Okay, that's helpful. And sorry, how much more GLA could you commence construction on your existing lands?

speaker
Tom Ofstetter
Chief Executive Officer

It's just bits and pieces on the, except for the Mayfield piece, which we haven't made a commitment to, whether we're going to be selling it to the province or not, which is 100 acres. We have just bits and pieces here. There are nothing of any huge consequence around half a million square feet. It's the Mississauga property that we'll expect to launch later on in 2023. Okay.

speaker
Sam Damiani
Analyst, TD Securities

Thank you.

speaker
Operator
Conference Operator

presenters. There are no further questions at this time.

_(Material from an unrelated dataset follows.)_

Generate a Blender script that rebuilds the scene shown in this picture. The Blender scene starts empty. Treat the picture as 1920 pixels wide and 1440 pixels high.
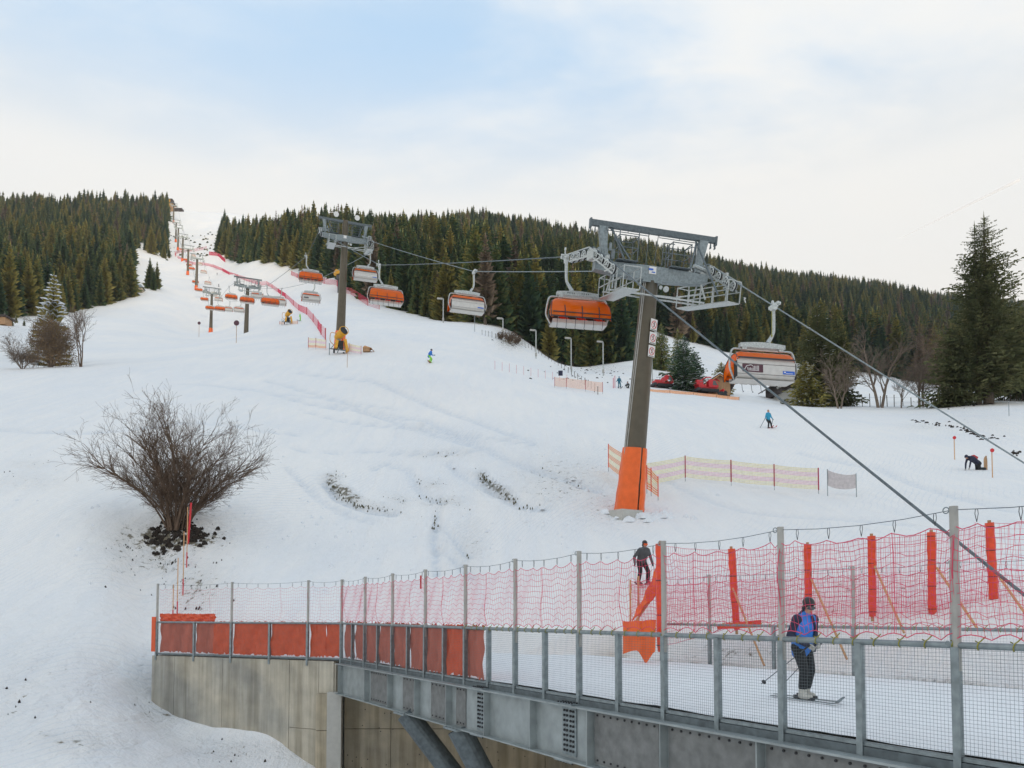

Please proceed.

speaker
Philippe Point
President

Thank you everyone for joining us today. We look forward to continuing our update or to update you rather on our progress over the upcoming quarters. Thank you and goodbye.

speaker
Operator
Conference Operator

Ladies and gentlemen, this concludes your conference call for today. We thank you for joining and ask that you please disconnect your lines. Thank you.